Chinese leaders though try really hard to allow tech advancements to happen, and perform quite well on the market.

> with subbranches of that force filling in for traditional military branches such as a Navy and an Air Force - which are all separate "forces" under the Army.

The Chinese Navy is called "People's Liberation Army Navy"

https://en.wikipedia.org/wiki/People's_Liberation_Army_Navy

  > One way of thinking of it is that the government of China is
  > not allowed to have a military, and the ruling political
  > party's own security forces have assumed that role
Not dissimilar to the Lebanese situation in practice, then?
How did this evolve? I can't think of too many places where a party, rather than an individual, is elevated over the state.
I think this is more the rule than the exception. The idea that states exist to serve the individual would be laughed at for most of human history. Be it God or the state, man exists to serve.

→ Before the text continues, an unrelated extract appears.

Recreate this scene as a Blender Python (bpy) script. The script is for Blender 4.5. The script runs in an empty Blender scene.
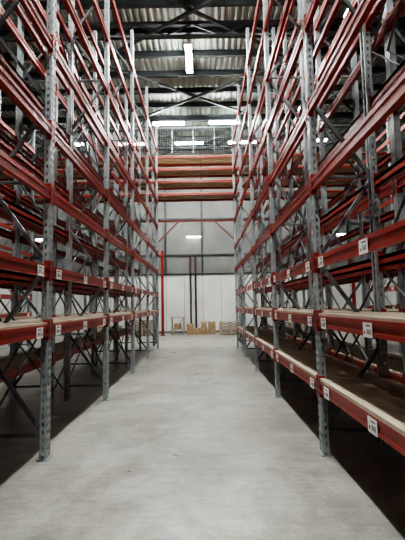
import bpy, math, random
from mathutils import Vector, Matrix
random.seed(4)
scene=bpy.context.scene
try:
    scene.view_settings.look='AgX - High Contrast'
except Exception as e: print(e)
# ---------------- materials ----------------
def new_mat(name):
    m=bpy.data.materials.new(name); m.use_nodes=True
    nt=m.node_tree; return m,nt,nt.nodes['Principled BSDF']
def noise_mat(name,c1,c2,scale=5,rough=.6,metal=0.0,bump=0.0,detail=6,stretch=None,lo=.35,hi=.65):
    m,nt,b=new_mat(name)
    tc=nt.nodes.new('ShaderNodeTexCoord'); n=nt.nodes.new('ShaderNodeTexNoise'); r=nt.nodes.new('ShaderNodeValToRGB')
    n.inputs['Scale'].default_value=scale; n.inputs['Detail'].default_value=detail
    src=tc.outputs['Object']
    if stretch:
        mp=nt.nodes.new('ShaderNodeMapping'); mp.inputs['Scale'].default_value=stretch
        nt.links.new(src,mp.inputs[0]); src=mp.outputs[0]
    nt.links.new(src,n.inputs['Vector'])
    r.color_ramp.elements[0].position=lo; r.color_ramp.elements[1].position=hi
    r.color_ramp.elements[0].color=(*c1,1); r.color_ramp.elements[1].color=(*c2,1)
    nt.links.new(n.outputs['Fac'],r.inputs[0]); nt.links.new(r.outputs[0],b.inputs['Base Color'])
    b.inputs['Roughness'].default_value=rough; b.inputs['Metallic'].default_value=metal
    if bump:
        bp=nt.nodes.new('ShaderNodeBump'); bp.inputs['Strength'].default_value=bump; bp.inputs['Distance'].default_value=.01
        nt.links.new(n.outputs['Fac'],bp.inputs['Height']); nt.links.new(bp.outputs[0],b.inputs['Normal'])
    return m
RED=noise_mat('red_paint',(.27,.028,.021),(.34,.038,.029),4,.38)
GALV=noise_mat('galvanised_steel',(.29,.32,.335),(.40,.43,.44),10,.42,.3,0,5)
BRACE=noise_mat('brace_steel',(.11,.12,.125),(.19,.20,.205),9,.5,.4)
WOOD=noise_mat('plywood_deck',(.29,.235,.175),(.44,.37,.285),4,.7,0,0,6,(6,1,1))
PALE=noise_mat('pale_timber',(.38,.32,.245),(.53,.46,.365),6,.7,0,0,6,(1,.4,6))
BOARD=noise_mat('weathered_board',(.24,.175,.11),(.36,.27,.18),3,.75,0,0,6,(1,5,1))
WHITE=noise_mat('white_label',(.75,.75,.74),(.82,.82,.80),10,.5)
INK=noise_mat('label_ink',(.03,.03,.035),(.05,.05,.05),10,.6)
CEIL=noise_mat('corrugated_roof_sheet',(.28,.305,.275),(.39,.42,.38),.8,.5,.3)
DARK=noise_mat('dark_roof_steel',(.035,.041,.045),(.06,.067,.07),2,.5,.2)
WALLW=noise_mat('white_wall_panel',(.60,.60,.585),(.72,.72,.70),.7,.7)
WALLG=noise_mat('grey_wall_panel',(.15,.15,.145),(.21,.21,.20),.6,.75)
CARD=noise_mat('cardboard',(.28,.19,.11),(.36,.25,.15),4,.8)
PIPE=noise_mat('brown_pipe',(.06,.035,.03),(.09,.05,.04),5,.5)
WIRE=noise_mat('mesh_wire',(.30,.32,.32),(.38,.40,.40),5,.5,.4)
# concrete floor
def floor_mat():
    m,nt,b=new_mat('concrete_floor'); N=nt.nodes; L=nt.links
    tc=N.new('ShaderNodeTexCoord')
    def noise(s,d,dist=0,st=None,rough=.6):
        n=N.new('ShaderNodeTexNoise'); n.inputs['Scale'].default_value=s; n.inputs['Detail'].default_value=d; n.inputs['Distortion'].default_value=dist; n.inputs['Roughness'].default_value=rough
        if st:
            mp=N.new('ShaderNodeMapping'); mp.inputs['Scale'].default_value=st; mp.inputs['Rotation'].default_value=(0,0,.3)
            L.new(tc.outputs['Object'],mp.inputs[0]); L.new(mp.outputs[0],n.inputs['Vector'])
        else: L.new(tc.outputs['Object'],n.inputs['Vector'])
        return n
    def ramp(n,lo,hi,c0,c1):
        r=N.new('ShaderNodeValToRGB'); r.color_ramp.elements[0].position=lo; r.color_ramp.elements[1].position=hi
        r.color_ramp.elements[0].color=(*c0,1); r.color_ramp.elements[1].color=(*c1,1); L.new(n,r.inputs[0]); return r.outputs[0]
    def mul(a,c):
        k=N.new('ShaderNodeMix'); k.data_type='RGBA'; k.blend_type='MULTIPLY'; k.inputs[0].default_value=1
        L.new(a,k.inputs[6]); L.new(c,k.inputs[7]); return k.outputs[2]
    n1=noise(1.3,7,1.2,None,.62); n2=noise(6,12,.6,None,.75); n3=noise(45,6,0,None,.8); n4=noise(2.2,12,.3,(1,7,1),.7); n6=noise(1.7,6,2.0); n7=noise(.6,5,1.5,None,.55)
    col=ramp(n1.outputs['Fac'],.38,.62,(.315,.308,.278),(.43,.42,.385))
    col=mul(col,ramp(n7.outputs['Fac'],.40,.54,(.84,.835,.82),(1,1,1)))
    col=mul(col,ramp(n2.outputs['Fac'],.38,.56,(.83,.83,.82),(1,1,1)))
    col=mul(col,ramp(n3.outputs['Fac'],.36,.55,(.74,.74,.73),(1,1,1)))
    col=mul(col,ramp(n4.outputs['Fac'],.38,.5,(.86,.86,.85),(1,1,1)))
    ab=N.new('ShaderNodeMath'); ab.operation='SUBTRACT'; ab.inputs[1].default_value=.5; L.new(n6.outputs['Fac'],ab.inputs[0])
    ac=N.new('ShaderNodeMath'); ac.operation='ABSOLUTE'; L.new(ab.outputs[0],ac.inputs[0])
    col=mul(col,ramp(ac.outputs[0],.0,.008,(.84,.83,.82),(1,1,1)))
    L.new(col,b.inputs['Base Color'])
    L.new(ramp(n7.outputs['Fac'],.3,.7,(.26,.26,.26),(.42,.42,.42)),b.inputs['Roughness'])
    bp=N.new('ShaderNodeBump'); bp.inputs['Strength'].default_value=.2; bp.inputs['Distance'].default_value=.006
    L.new(n2.outputs['Fac'],bp.inputs['Height']); L.new(bp.outputs[0],b.inputs['Normal'])
    return m
FLOOR=floor_mat()
def emis(name,col,s):
    m,nt,b=new_mat(name); b.inputs['Base Color'].default_value=(.9,.9,.9,1)
    b.inputs['Emission Color'].default_value=(*col,1); b.inputs['Emission Strength'].default_value=s; return m
TUBE=emis('led_tube',(.96,1,.97),390)
TUBE2=emis('led_tube_side_aisle',(.96,1,.97),95)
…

Conscripting and killing young men for the sake of the state/God/glory has been one of humanities favorite pastimes.
Where did you get this knowledge? I suspect from books and if so I'd like to know which ones, please.
I've always been kind of interested in why autocratic regimes or dictators engage in seemingly unnecessary benevolent or constructive activities. At some point I decided to better understand how the Chinese government functions since for a long time it's been both autocratic and surprisingly benevolent in certain areas. So basically some combination of youtube, wikipedia and a few other places till I more or less came to a high-level understanding.

There are also some English language Chinese government produced youtube videos that also do a pretty good job at giving basic civics lessons on how their government works if you can look past all the self-congratulations. It's definitely "complicated" and is not just Xi Jinping barking his every desire and whim as it tends to get reduced to.